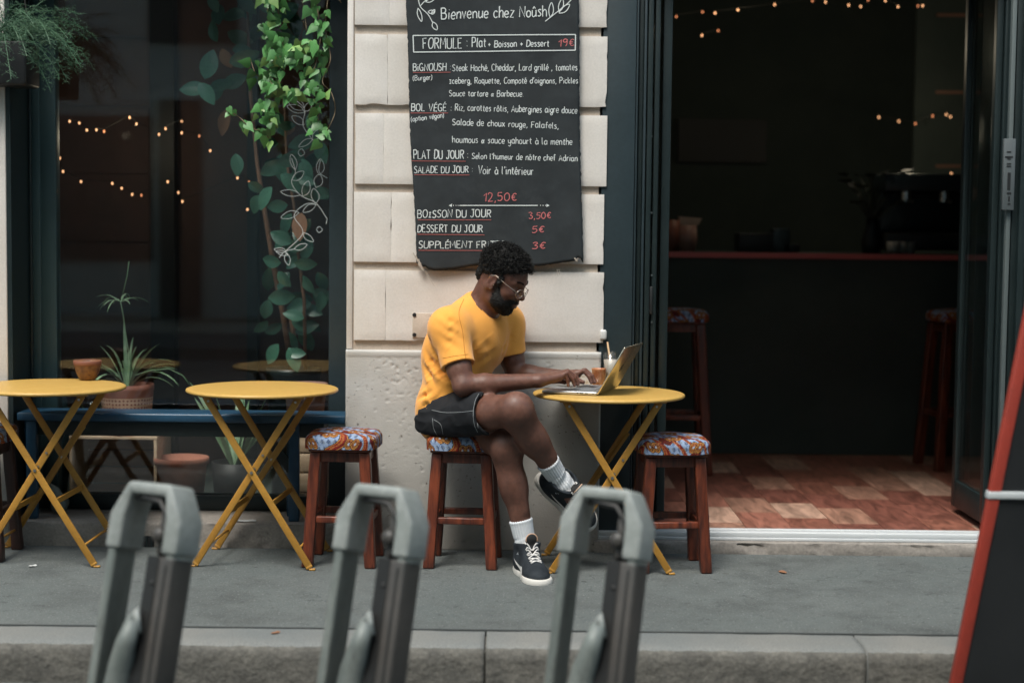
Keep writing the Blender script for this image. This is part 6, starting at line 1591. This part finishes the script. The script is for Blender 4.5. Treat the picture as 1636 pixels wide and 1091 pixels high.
# seat flattens on the cushion
zc_ = .476+.056+.008
K.plane((0, 0, zc_-.006), (0, 0, -1), .02)
def short_post(V, Q):
    Nn = vnormals(V, Q); d = np.zeros(len(V)); a_ = unit(knR-hipR)
    for i, v in enumerate(V):
        s_ = float(v@a_); n = noise.noise(Vector((v[0]*10, v[1]*10, v[2]*22))); n2 = noise.noise(Vector((s_*30, v[1]*12, v[2]*34))); d[i] = .005*(1-abs(n)*2.2)+.003*n2
    return V+Nn*d[:, None]*.8
shorts = K.mesh('shorts', mshort, person, short_post); bk = bvh_of(shorts)
mst = flat('white_stitching', (.22,.235,.24), .9)
seam(bk, [(690, 655), (712, 659), (740, 658), (756, 656)], .0013, mst, shorts, 'stitching')
seam(bk, [(765, 629), (759, 641), (756, 660), (758, 678), (763, 690)], .0013, mst, shorts, 'stitching')
seam(bk, [(769, 631), (763, 645), (761, 662), (764, 684)], .0009, mst, shorts, 'stitching')
seam(bk, [(691, 668), (693, 684), (700, 698)], .0010, mst, shorts, 'stitching')
seam(bk, [(693, 670), (704, 678), (708, 694)], .0009, mst, shorts, 'stitching')

# ---- socks
msock = pm('white_ribbed_sock', (.66,.68,.70), (.60,.62,.65), scale=30, rough=.95, spec=.1, bump=.3, bscale=200, bdist=.002)
def sock(kn, an, frac, toe):
    L_ = np.linalg.norm(an-kn); d = unit(an-kn); t0 = kn+(an-kn)*frac; S2 = SDF(np.minimum(t0, an)-.09, np.maximum(t0, an)+.09, .003)
    S2.cap(kn+d*.15, an, .0545, .038, .02); S2.ell(an, np.eye(3), (.040, .040, .040), .02); S2.cap(an, an+toe*.03, .038, .036, .02); S2.plane(t0, -d, .004)
    u, v = frame_of(Vector(d)); u = npv(u); v = npv(v)
    def post(V, Q):
        Nn = vnormals(V, Q); r = V-an; a = np.arctan2(r@u, r@v); h_ = r@d; cuff = np.exp(-((h_-(t0-an)@d-.006)/.006)**2)
        return V+Nn*(.0011*np.sin(a*26)+.0015*np.sin(h_*150+a*2)*(h_ > -.06)+.0012*cuff)[:, None]
    return S2.mesh('sock', msock, person, post)
toeL = unit((.22, -.95, -.12)); toeR = unit((.74, -.12, -.66))
sock(knL, anL, .70, toeL); sock(knR, anR, .70, toeR)
# ---- high-top trainers
mup = pm('dark_suede_upper', (.017,.021,.026), (.030,.036,.043), scale=20, rough=.85, spec=.2, bump=.3, bscale=300, bdist=.001)
msole = pm('off_white_rubber', (.60,.58,.54), (.52,.50,.46), scale=14, rough=.6); mout = flat('gum_outsole', (.16,.12,.11), .7)
mlace = flat('off_white_lace', (.62,.60,.58), .9); mlin = flat('black_lining', (.012,.012,.013), .8); mor = flat('pale_orange_edging', (.60,.38,.26), .8)
def shoe(ankle, fwd, up_, tongue_h=.0):
    f = unit(fwd); u = unit(npv(up_)-f*(npv(up_)@f)); r = np.cross(f, u); O = ankle-u*.098-f*.045       # O: heel point on the ground, f forward
    W3 = lambda a, b, c: O+f*a+r*b+u*c
    R = [f, r, u]
    sh_ = bpy.data.objects.new('shoe', None)
    def fld(): c = W3(.11, 0, .07); return SDF(c-.21, c+.21, .0030)
    # upper
    U_ = fld(); U_.cap(W3(.0, 0, .055), W3(.05, 0, .06), .040, .043, .02); U_.cap(W3(.06, 0, .050), W3(.17, 0, .040), .046, .040, .03)
    U_.ell(W3(.185, 0, .032), R, (.068, .049, .033), .03); U_.cap(W3(.02, 0, .05), ankle+u*.05-f*.006, .046, .054, .02); U_.cap(W3(.14,0,.045), ankle+u*.035+f*.022, .034, .040, .03)
    U_.plane(W3(0, 0, .016), -u, .003)
    U_.plane(ankle+u*.034-f*.01, unit(u-f*.12), .004)
    U_.cap(ankle+f*.004, ankle+u*.10, .041, .048, .004, 's')
    a_ = ankle+f*.062+u*.06; U_.cap(a_, W3(.125, 0, .112), .020, .012, .006, 's')
    up = U_.mesh('shoe', mup, person)
    S_ = fld()
    for (a, w_, b2) in ((-.012, .036, .03), (.03, .039, .06), (.09, .040, .12), (.15, .047, .17), (.19, .046, .205)):
        S_.cap(W3(a, 0, .013), W3(b2, 0, .013), w_+.004, w_+.006, .02)
    S_.ell(W3(.200, 0, .014), R, (.062, .050, .030), .02)
    S_.plane(W3(0, 0, .031), u, .004); S_.plane(W3(0, 0, .0035), -u, .004)
    so = S_.mesh('sole', msole, up)
    S_ = fld(); S_.cap(W3(0, 0, .004), W3(.14, 0, .004), .038, .046, .02); S_.ell(W3(.195, 0, .004), R, (.062, .048, .03), .02)
    S_.plane(W3(0, 0, .004), u, .001); S_.plane(W3(0, 0, .0), -u, .001); S_.mesh('outsole', mout, up)
    bu = bvh_of(up)
    # tongue
    Tn = fld(); Tn.cap(W3(.115, 0, .085), ankle+f*.052+u*.035, .020, .022, .01, flat=(unit(f*.8+u*.6), 2.2)); Tn.cap(ankle+f*.052+u*.035, ankle+f*.060+u*.060, .022, .023, .01, flat=(unit(f), 2.6))
    Tn.mesh('tongue', mlin, up)
    q = MB(); P = [Vector(ankle+f*(.061)+u*(.058)+r*(.023*math.cos(t_))+u*(.024*math.sin(t_))) for t_ in np.linspace(-.3, math.pi+.3, 14)]; q.tube(P, .0026, 6); q.build('tongue_edging', mor, up, smooth=True)
    def drop(a, b, c, dirv, lift=.0022):
        h_ = bu.ray_cast(Vector(W3(a, b, c)), Vector(dirv)); return (h_[0]+h_[1]*lift) if h_[0] is not None else None
    k = 0
    for i in range(7):
        a = .172-i*.0155; zz_ = .2
        for s in (1, -1):
            P = []
            for t_ in np.linspace(-1, 1, 9):
                p = drop(a-s*t_*.006, t_*(.021+.001*i), .2, -u); 
                if p is not None: P.append(Vector(p))
            if len(P) > 3: q = MB(); q.tube(P, .0027, 6); q.build('lace', mlace, up, smooth=True)
    # side emblem: curved tick on both sides
    for s in (-1, 1):
        n_ = 18; q = MB(); top_, bot_ = [], []
        for i in range(n_+1):
            t_ = i/n_; a = .045+.115*t_
            lo_ = .040+.085*(max(0, 1-t_-.55))**1.1*1.3 if False else .034+.050*(1-t_)**2.6
            hi_ = lo_+.030*math.sin(math.pi*min(1, t_*.95+.02))**1.0*(t_**.55)+.001
            lo_, hi_ = lo_, hi_
            # tick runs from high at the heel to a deep belly under the laces
            lo_ = .070-.036*math.sin(math.pi*min(1, t_*1.05)*.55); hi_ = lo_+.002+.030*(t_**1.3)*(1.0 if t_ < .82 else max(0, (1-t_)/.18))
            top_.append((a, hi_)); bot_.append((a, lo_))
        vs = []; ok = True
        for (a, z_), (a2, z2) in zip(top_, bot_):
            for (aa, zz_) in ((a, z_), (a2, z2)):
                p = bu.ray_cast(Vector(W3(aa, s*.2, zz_)), Vector(-r*s))
                vs.append(p[0]+p[1]*.0016 if p[0] is not None else None)
        fs = [(2*i, 2*i+1, 2*i+3, 2*i+2) for i in range(n_) if all(vs[j] is not None for j in (2*i, 2*i+1, 2*i+2, 2*i+3))]
        vs = [v if v is not None else Vector(W3(.1, 0, .05)) for v in vs]
        mesh_obj('side_emblem', vs, fs, mlace, up)
    return up
bpyL = shoe(anL, (.27, -.96, -.02), (0, 0, 1)); shoe(anR, toeR, npv((.3, -.80, .5)))

# ---- hair, beard, brows
mhair = pm('black_hair', (.006,.006,.006), (.014,.013,.012), scale=40, rough=.75, spec=.25, bump=.6, bscale=220, bdist=.003)
Hh = SDF(HC-.19, HC+.21, .003)
hell(Hh, -.012, 0, .050, .104, .080, .092)
hell(Hh, -.003, 0, .078, .100, .081, .074, .03)
# hairline: keep above these planes
Hh.plane(hp(.092, 0, .090), unit(hf*.52-hu*.85), .006)      # forehead edge
side_keep = unit(-hu*1.0+hf*.28)
Hh.plane(hp(.0, 0, .024), side_keep, .012)                  # low side line
nape = hp(-.03, 0, -.035)
for s in (-1, 1): hell(Hh, .028, s*.073, .022, .012, .008, .026, .006)
hell(Hh, -.078, 0, -.002, .030, .050, .042, .02)
def hair_post(V, Q):
    Nn = vnormals(V, Q); return V+Nn*np.array([.004*noise.noise(Vector(v*90))+.003*noise.noise(Vector(v*170)) for v in V])[:, None]
hair = Hh.mesh('hair', mhair, person, hair_post)
me = hair.data; rr = random.Random(33); polys = me.polygons; mb = MB(); zn = 0
inn = [p for p in polys]
for k in range(5200):
    p = inn[rr.randrange(len(inn))]; c = p.center; loc = npv(c)-HC; uu = float(loc@hu); ff = float(loc@hf)
    hgt = min(1, max(.12, (uu-.005)/.07))
    n_ = p.normal; 
    if (npv(n_)@hu) < -.3: continue
    d = (n_+Vector((rr.uniform(-.5, .5), rr.uniform(-.5, .5), rr.uniform(-.3, .5)))).normalized(); a, b_ = frame_of(d)
    Lh = (.006+.014*rr.random())*hgt*(1.25 if ff > .04 and uu > .06 else 1); r_ = .0022+.002*rr.random(); ph = rr.uniform(0, 6.28); tw = rr.uniform(4, 7)
    P = [c-d*.002+d*Lh*i/5+(a*math.cos(ph+tw*i/5)+b_*math.sin(ph+tw*i/5))*r_*min(1, i/2+.2) for i in range(6)]
    mb.tube(P, [.0012, .0012, .0012, .0011, .001, .0006], 3, cap=False)
mb.build('curls', mhair, hair, kind='stuff')
def beard_shell():
    me = body.data; V = np.empty(len(me.vertices)*3, np.float32); me.vertices.foreach_get('co', V); V = V.reshape(-1, 3).astype(float)
    Nn = np.empty(len(me.vertices)*3, np.float32); me.vertices.foreach_get('normal', Nn); Nn = Nn.reshape(-1, 3)
    loc = (V-HC)/HS; f, r, u = loc@hf, loc@hr, loc@hu
    # cheek line height as a function of f
    cheek = np.interp(f, [-.01, .012, .030, .050, .075, .090, .104, .125], [.045, .045, .005, -.030, -.046, -.034, -.030, -.032])
    under = np.interp(f, [-.02, .01, .05, .09, .12], [-.070, -.078, -.112, -.135, -.14])
    m = np.minimum(np.minimum((cheek-u)/.010, (u-under)/.012), (f-.018+.0*u)/.010)
    lips = np.sqrt(((u+.0555)/.0135)**2+(r/.0215)**2); m = np.where(f > .085, np.minimum(m, (lips-1)*1.2+.1), m)
    m = np.where(np.linalg.norm(loc, axis=1) < .17, m, -1)
    m = np.clip(m, -1, 1)
    nz_ = np.array([noise.noise(Vector(v*260)) if -.6 < k < 1 else 0 for v, k in zip(V, m)]); ba = me.attributes.new('beard', 'FLOAT', 'POINT'); ba.data.foreach_set('value', np.clip((m+.9)/1.3, 0, 1).astype(np.float32)); m = np.clip(m+nz_*1.1-.15, -1, 1)
    q = np.empty(len(me.polygons)*4, np.int32); me.polygons.foreach_get('vertices', q); Q = q.reshape(-1, 4); keep = (m[Q] > -.3).all(1); Q = Q[keep]
    used, inv = np.unique(Q, return_inverse=True); Q = inv.reshape(-1, 4); off = np.array([.0035*noise.noise(Vector(V[k]*180))+.0018*noise.noise(Vector(V[k]*420)) for k in used])
    P = V[used]+Nn[used]*(np.clip(m[used], -.3, 1)*.0022+.0000+off*np.clip(m[used], 0, 1)*.7)[:, None]
    o = mesh_obj('beard', P, [tuple(map(int, x)) for x in Q], mhair, person, smooth=True); return o
beard_shell()
bb = bvh_of(body)
mb = MB()
for s in (-1, 1):
    for k in range(70):
        t_ = rr.random(); p0 = hp(.13, s*(.012+.036*t_), .041+.006*math.sin(t_*2.4)+rr.uniform(-.003, .003)); h_ = bb.ray_cast(Vector(p0), Vector(-hf))
        if h_[0] is None: continue
        d = Vector(hr*s*.8+hu*.35).normalized()*.007; mb.tube([h_[0]-d*.3, h_[0]+h_[1]*.002+d*.5, h_[0]+h_[1]*.001+d], [.0008, .0008, .0004], 3, cap=False)
mb.build('eyebrows', mhair, person, kind='stuff')
# eyes: a sliver of white and iris under lowered lids
for s in (-1, 1):
    q = MB(); 
    for t_ in (0,):
        c = hp(.0855, s*.032, .0075); q.lathe([(0,-.0086),(.0045,-.0074),(.0074,-.0045),(.0086,0),(.0074,.0045),(.0045,.0074),(0,.0086)], c, 14)
    q.build('eye', flat('eye_dark', (.03,.02,.018), .1), person, smooth=True)
# glasses
mgl2 = flat('pale_gold_wire', (.55,.47,.40), .25, .9)
gs = thing('glasses', 'thin pale wire glasses with small lenses worn by the seated man', 'glasses', (0, 0, 0))
GZ = .004
def gring(s):
    return [Vector(hp(.1145-.10*(abs(x_)/1.0)*.0 - (abs(s*.034+x_)-.034)*.25, s*.034+x_, GZ+z_)) for x_, z_ in [(.0235*math.cos(a)*(1), .0195*math.sin(a)) for a in np.linspace(0, 2*math.pi, 29)]]
for s in (-1, 1):
    P = gring(s); q = MB(); q.tube(P, .0013, 6, cap=False); q.build('rim', mgl2, gs, smooth=True)
    vs = P[:-1]+[sum(P[:-1], Vector())/28]; mesh_obj('lens', vs, [(i, (i+1) % 28, 28) for i in range(28)], glass_mat('spectacle_lens', (.97,.98,.98), 1.3), gs)
    q = MB(); q.tube([Vector(hp(.108, s*.058, GZ+.006)), Vector(hp(.098, s*.068, GZ+.010)), Vector(hp(.05, s*.0765, GZ+.018)), Vector(hp(.004, s*.081, GZ+.028)), Vector(hp(-.018, s*.080, GZ+.018)), Vector(hp(-.024, s*.077, GZ+.0))], .0014, 6); q.build('temple', mgl2, gs, smooth=True)
q = MB(); q.tube([Vector(hp(.118, -.011, GZ+.004)), Vector(hp(.1225, 0, GZ+.009)), Vector(hp(.118, .011, GZ+.004))], .0013, 6); q.build('bridge', mgl2, gs, smooth=True)
q = MB(); p = hp(.013, .083, -.006); q.lathe([(0,-.002),(.002,0),(0,.002)], p, 8); p2 = hp(.004, .0815, -.026); q.lathe([(0,-.002),(.002,0),(0,.002)], p2, 8)
q.build('ear_studs', mgl2, person, kind='stuff')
:::
Exercise directions.
Output exactly the span of lines from the top of the listing through the line holding "694)], .0009, mst, shorts, 'stitching')", and leave every picture out.

Written reply.
Keep writing the Blender script for this image. This is part 6, starting at line 1591. This part finishes the script. The script is for Blender 4.5. Treat the picture as 1636 pixels wide and 1091 pixels high.
# seat flattens on the cushion
zc_ = .476+.056+.008
K.plane((0, 0, zc_-.006), (0, 0, -1), .02)
def short_post(V, Q):
    Nn = vnormals(V, Q); d = np.zeros(len(V)); a_ = unit(knR-hipR)
    for i, v in enumerate(V):
        s_ = float(v@a_); n = noise.noise(Vector((v[0]*10, v[1]*10, v[2]*22))); n2 = noise.noise(Vector((s_*30, v[1]*12, v[2]*34))); d[i] = .005*(1-abs(n)*2.2)+.003*n2
    return V+Nn*d[:, None]*.8
shorts = K.mesh('shorts', mshort, person, short_post); bk = bvh_of(shorts)
mst = flat('white_stitching', (.22,.235,.24), .9)
seam(bk, [(690, 655), (712, 659), (740, 658), (756, 656)], .0013, mst, shorts, 'stitching')
seam(bk, [(765, 629), (759, 641), (756, 660), (758, 678), (763, 690)], .0013, mst, shorts, 'stitching')
seam(bk, [(769, 631), (763, 645), (761, 662), (764, 684)], .0009, mst, shorts, 'stitching')
seam(bk, [(691, 668), (693, 684), (700, 698)], .0010, mst, shorts, 'stitching')
seam(bk, [(693, 670), (704, 678), (708, 694)], .0009, mst, shorts, 'stitching')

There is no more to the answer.